== Raw data ==
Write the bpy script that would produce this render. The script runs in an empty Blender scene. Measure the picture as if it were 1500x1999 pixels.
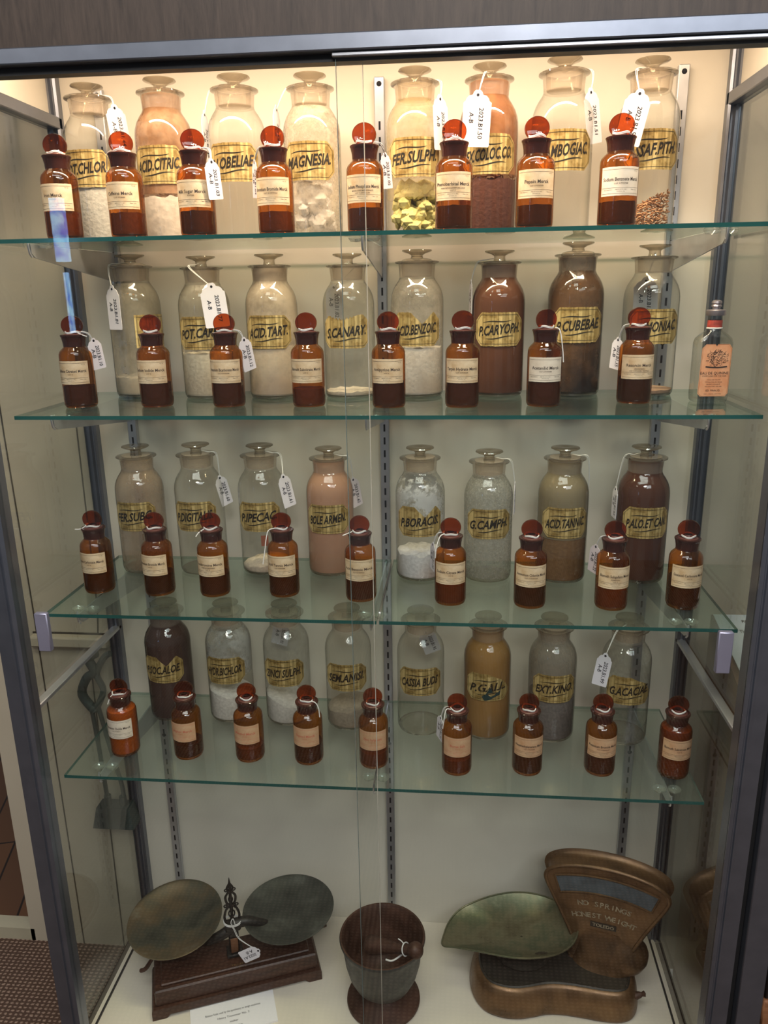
import bpy, math, random
from mathutils import Vector, Matrix
from math import sin, cos, pi, radians, sqrt, atan2
random.seed(7)
C = bpy.context.scene.collection
sc = bpy.context.scene

# ---------------------------------------------------------------- camera, light, exposure
F_PX = 1519.45
cam = bpy.data.cameras.new('camera'); co = bpy.data.objects.new('camera', cam); C.objects.link(co)
cam.sensor_fit = 'HORIZONTAL'; cam.sensor_width = 36.0; cam.lens = 36.0*F_PX/1500.0
cam.clip_start = 0.02
Rv = Vector((0.99575693, 0.09066074, -0.01577248)); Uv = Vector((-0.00973429, 0.27421051, 0.96162042)); Fv = Vector((-0.0915062, 0.95738667, -0.27392953))
m = Matrix((Rv, Uv, -Fv)).transposed().to_4x4(); m.translation = (0, 0, 1.55)
co.matrix_world = m
sc.camera = co
sc.view_settings.view_transform = 'Standard'; sc.view_settings.look = 'None'
sc.view_settings.gamma = 1.0; sc.view_settings.use_curve_mapping = False
sc.view_settings.exposure = 0.0
cy = sc.cycles
cy.max_bounces = 14; cy.diffuse_bounces = 4; cy.glossy_bounces = 5; cy.transmission_bounces = 10
cy.transparent_max_bounces = 48; cy.caustics_reflective = False; cy.caustics_refractive = False
cy.sample_clamp_indirect = 4.0; cy.use_denoising = True

w = bpy.data.worlds.new('room_light'); sc.world = w; w.use_nodes = True
bg = w.node_tree.nodes['Background']; bg.inputs[0].default_value = (0.92, 0.96, 1.0, 1); bg.inputs[1].default_value = 0.13

def area(name, loc, rot, sx, sy, power, col):
    l = bpy.data.lights.new(name, 'AREA'); l.shape = 'RECTANGLE'; l.size = sx; l.size_y = sy; l.energy = power; l.color = col
    o = bpy.data.objects.new(name, l); o.location = loc; o.rotation_euler = rot; C.objects.link(o); return o
def bulb(name, loc, r, power, col):
    l = bpy.data.lights.new(name, 'POINT'); l.shadow_soft_size = r; l.energy = power; l.color = col
    o = bpy.data.objects.new(name, l); o.location = loc; C.objects.link(o); return o
# the case's own warm tube under its roof, behind the header
area('case_tube_light', (-0.135, 1.165, 2.06), (radians(-12), 0, 0), 1.12, 0.06, 21.5, (1.0, 0.765, 0.54))
# ceiling lamps of the room behind the viewer
for i, (x, y) in enumerate(((0.1, -0.75), (0.34, -0.85), (-0.16, -0.9), (0.1, -1.15), (-1.6, -0.5), (1.5, -0.4))):
    bulb('ceiling_lamp', (x, y, 2.75), 0.085, 16.0, (1.0, 0.95, 0.88))
area('added_fill_panel', (0.95, -1.0, 2.72), (radians(25), 0, radians(12)), 1.3, 0.7, 20.0, (0.92, 0.96, 1.0))  # unseen fill panel, set to the right to brighten that end of the rail
area('added_fill_panel', (-0.2, 0.05, 2.78), (radians(8), 0, 0), 1.6, 0.5, 22.0, (1.0, 0.97, 0.92))  # unseen overhead fill, added so the deck gets more light than the wall

# ---------------------------------------------------------------- materials
MATS = {}
class NT:
    def __init__(s, name):
        s.m = bpy.data.materials.new(name); s.m.use_nodes = True; s.t = s.m.node_tree; s.t.nodes.clear()
        s.out = s.n('ShaderNodeOutputMaterial')
    def n(s, typ, **kw):
        nd = s.t.nodes.new(typ)
        for k, v in kw.items():
            if isinstance(k, str) and hasattr(nd, k): setattr(nd, k, v)
        return nd
    def l(s, a, b): s.t.links.new(a, b)
    def math(s, op, a, b=None, clamp=False):
        nd = s.n('ShaderNodeMath'); nd.operation = op; nd.use_clamp = clamp
        for i, x in enumerate((a, b)):
            if x is None: continue
            if isinstance(x, (int, float)): nd.inputs[i].default_value = x
            else: s.l(x, nd.inputs[i])
        return nd.outputs[0]
    def mapping(s, scale=(1, 1, 1), kind='Object'):
        tc = s.n('ShaderNodeTexCoord'); mp = s.n('ShaderNodeMapping'); mp.inputs['Scale'].default_value = scale
        s.l(tc.outputs[kind], mp.inputs[0]); return mp.outputs[0]
    def noise(s, scale, detail=4, vec=None, rough=.5, dist=0):
        nd = s.n('ShaderNodeTexNoise'); nd.inputs['Scale'].default_value = scale; nd.inputs['Detail'].default_value = detail
        nd.inputs['Roughness'].default_value = rough; nd.inputs['Distortion'].default_value = dist
        if vec is None: vec = s.mapping()
        s.l(vec, nd.inputs['Vector']); return nd.outputs[0]
    def ramp(s, fac, stops, interp='LINEAR'):
        nd = s.n('ShaderNodeValToRGB'); cr = nd.color_ramp; cr.interpolation = interp
        while len(cr.elements) < len(stops): cr.elements.new(.5)
        for e, (p, c) in zip(cr.elements, stops):
            e.position = p
            e.color = (c, c, c, 1) if isinstance(c, (int, float)) else (*c, 1)
        s.l(fac, nd.inputs[0]); return nd.outputs[0]
    def bump(s, h, strength=.3, dist=.001):
        nd = s.n('ShaderNodeBump'); nd.inputs['Strength'].default_value = strength; nd.inputs['Distance'].default_value = dist
        s.l(h, nd.inputs['Height']); return nd.outputs[0]
    def principled(s, col, rough=.5, metal=0, spec=.5, normal=None, coat=0):
        p = s.n('ShaderNodeBsdfPrincipled')
        for key, v in (('Base Color', col), ('Roughness', rough), ('Metallic', metal), ('Specular IOR Level', spec), ('Coat Weight', coat)):
            i = p.inputs[key]
            if isinstance(v, tuple): i.default_value = (*v, 1)
            elif isinstance(v, (int, float)): i.default_value = v
            else: s.l(v, i)
        if normal is not None: s.l(normal, p.inputs['Normal'])
        return p.outputs[0]
    def done(s, sh): s.l(sh, s.out.inputs[0]); return s.m

def simple(name, col, rough=.5, metal=0, spec=.5, var=.12, scale=8, bump=0, bscale=200, coat=0):
    if name in MATS: return MATS[name]
    t = NT(name); n = t.noise(scale, 5)
    c = t.ramp(n, [(.3, tuple(x*(1-var) for x in col)), (.7, tuple(min(1, x*(1+var)) for x in col))])
    nm = t.bump(t.noise(bscale, 3), bump, .001) if bump else None
    MATS[name] = t.done(t.principled(c, rough, metal, spec, nm, coat)); return MATS[name]

def thin_glass(name, tint, edge, refl0=.045, rough=.0, haze=None, hazecol=(.8, .8, .75), reflmul=1.0, epow=2.5):
    """single glass wall: see-through, darker where the wall is seen edge-on, mirror-like at grazing angles"""
    if name in MATS: return MATS[name]
    t = NT(name)
    lw = t.n('ShaderNodeLayerWeight'); lw.inputs[0].default_value = .5; f = lw.outputs['Facing']
    mix = t.n('ShaderNodeMixRGB'); mix.inputs[1].default_value = (*tint, 1); mix.inputs[2].default_value = (*edge, 1)
    t.l(t.math('POWER', f, epow), mix.inputs[0])
    tr = t.n('ShaderNodeBsdfTransparent'); t.l(mix.outputs[0], tr.inputs[0])
    gl = t.n('ShaderNodeBsdfGlossy'); gl.inputs['Roughness'].default_value = rough; gl.inputs[0].default_value = (1, 1, 1, 1)
    fr = t.math('ADD', t.math('MULTIPLY', t.math('POWER', f, 5.0), .9*reflmul), refl0, True)
    base = tr.outputs[0]
    if haze:
        d = t.n('ShaderNodeBsdfDiffuse'); d.inputs[0].default_value = (*hazecol, 1)
        mh = t.n('ShaderNodeMixShader'); mh.inputs[0].default_value = haze; t.l(base, mh.inputs[1]); t.l(d.outputs[0], mh.inputs[2]); base = mh.outputs[0]
    ms = t.n('ShaderNodeMixShader'); t.l(fr, ms.inputs[0]); t.l(base, ms.inputs[1]); t.l(gl.outputs[0], ms.inputs[2])
    MATS[name] = t.done(ms.outputs[0]); return MATS[name]

def film(name, col, opac, lo=.35, hi=.65, scale=25, col2=None, minfac=0.0, zfade=None):
    """powder clinging to the inside of the glass"""
    if name in MATS: return MATS[name]
    t = NT(name); n = t.noise(scale, 8, rough=.65)
    fac = t.ramp(n, [(lo, minfac), (hi, opac)])
    c2 = col2 or tuple(x*.8 for x in col)
    c = t.ramp(t.noise(scale*.7, 6), [(.4, col), (.62, c2)])
    d = t.n('ShaderNodeBsdfDiffuse'); t.l(c, d.inputs[0])
    tl = t.n('ShaderNodeBsdfTranslucent'); t.l(c, tl.inputs[0])
    m1 = t.n('ShaderNodeMixShader'); m1.inputs[0].default_value = .4; t.l(d.outputs[0], m1.inputs[1]); t.l(tl.outputs[0], m1.inputs[2])
    tr = t.n('ShaderNodeBsdfTransparent')
    m2 = t.n('ShaderNodeMixShader'); t.l(fac, m2.inputs[0]); t.l(tr.outputs[0], m2.inputs[1]); t.l(m1.outputs[0], m2.inputs[2])
    MATS[name] = t.done(m2.outputs[0]); return MATS[name]

def solid_glass(name, col, rough=0.0, ior=1.45):
    if name in MATS: return MATS[name]
    t = NT(name); g = t.n('ShaderNodeBsdfGlass'); g.inputs[0].default_value = (*col, 1); g.inputs['Roughness'].default_value = rough; g.inputs['IOR'].default_value = ior
    # keep light passing so the glass casts only a faint shadow
    tr = t.n('ShaderNodeBsdfTransparent'); tr.inputs[0].default_value = (*col, 1)
    ms = t.n('ShaderNodeMixShader'); ms.inputs[0].default_value = .45; t.l(g.outputs[0], ms.inputs[1]); t.l(tr.outputs[0], ms.inputs[2])
    MATS[name] = t.done(ms.outputs[0]); return MATS[name]

M_clear = thin_glass('clear_glass', (.955, .955, .935), (.26, .27, .24), .05, epow=3.2)
M_clearwarm = thin_glass('clear_glass_neck', (.92, .90, .86), (.55, .50, .43), .05, haze=.16, hazecol=(.75, .66, .55))
M_lip = thin_glass('clear_glass_lip', (.90, .88, .84), (.16, .14, .11), .10, haze=.05, hazecol=(.5, .43, .34), epow=1.8)
M_plug = thin_glass('ground_glass', (.88, .84, .78), (.5, .45, .38), .03, haze=.24, hazecol=(.75, .64, .52))
M_knob = thin_glass('stopper_glass', (.90, .86, .78), (.24, .20, .14), .10, haze=.05, hazecol=(.55, .46, .34), epow=1.5)
M_door = thin_glass('door_glass', (.985, .99, .985), (.9, .94, .92), .028)
M_side = thin_glass('side_glass', (.95, .955, .935), (.78, .83, .80), .045)
M_shelf = thin_glass('shelf_glass', (.945, .975, .955), (.62, .78, .72), .035, haze=.02, hazecol=(.6, .75, .7))
M_shelfedge = simple('shelf_glass_edge', (.012, .085, .075), .12, 0, .6, .1)
M_shelfback = thin_glass('shelf_glass_back_edge', (.55, .70, .64), (.45, .6, .55), .05, haze=.25, hazecol=(.20, .32, .28))
M_amber = thin_glass('amber_glass', (.83, .46, .12), (.16, .05, .02), .045, haze=.05, hazecol=(.38, .13, .035), epow=2.6)
M_amberneck = thin_glass('amber_glass_neck', (.42, .15, .07), (.08, .025, .018), .05, haze=.30, hazecol=(.115, .040, .028), epow=2)
M_amberdisc = thin_glass('amber_glass_disc', (.66, .25, .065), (.22, .06, .03), .04, haze=.08, hazecol=(.16, .05, .025), epow=2.5)
M_amberplug = simple('amber_ground_glass', (.10, .035, .03), .35, 0, .4)
M_string = simple('white_cotton', (.74, .73, .71), .9, 0, .1, .05, 300)
M_card = simple('white_card', (.74, .72, .77), .8, 0, .2, .03, 40)
M_pinkcard = simple('card_seen_pink', (.68, .60, .63), .8, 0, .2, .03, 40)
M_ink = simple('black_ink', (.012, .012, .02), .6, 0, .2, 0)
M_paint = simple('black_paint_lettering', (.018, .014, .010), .35, 0, .5, .2, 90)
M_redink = simple('faded_red_ink', (.55, .16, .10), .7, 0, .1, .2, 90)
M_greyink = simple('dark_printed_ink', (.05, .035, .03), .7, 0, .2, .2, 90)
M_alu = simple('brushed_aluminium', (.215, .235, .285), .36, .85, .5, .08, 30)
M_alulight = simple('bright_aluminium', (.62, .64, .70), .28, .8, .5, .06, 30)
M_aludark = simple('shadow_gap', (.03, .03, .032), .5, .3, .4, .1)
M_steel = simple('galvanised_steel', (.55, .57, .62), .34, .85, .5, .1, 25)
M_slot = simple('dark_slot', (.015, .015, .02), .8, 0, .2, 0)
M_cream = simple('cream_paint', (.70, .66, .57), .55, 0, .3, .035, 6)
M_deck = simple('cream_laminate', (.74, .68, .58), .45, 0, .4, .04, 9)
M_wallp = simple('grey_cream_wall_paint', (.56, .49, .38), .7, 0, .3, .05, 3, .15, 60)
M_joint = simple('wall_joint', (.07, .06, .05), .9, 0, .1, .2, 40)
M_plastic = thin_glass('clear_plastic', (.85, .87, .86), (.5, .5, .5), .12, haze=.12)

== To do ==
Your task is to return the lines above, from the first one up to and including the line containing "sc = bpy.context.scene", minus any pictures.

== The solution ==
Write the bpy script that would produce this render. The script runs in an empty Blender scene. Measure the picture as if it were 1500x1999 pixels.
import bpy, math, random
from mathutils import Vector, Matrix
from math import sin, cos, pi, radians, sqrt, atan2
random.seed(7)
C = bpy.context.scene.collection
sc = bpy.context.scene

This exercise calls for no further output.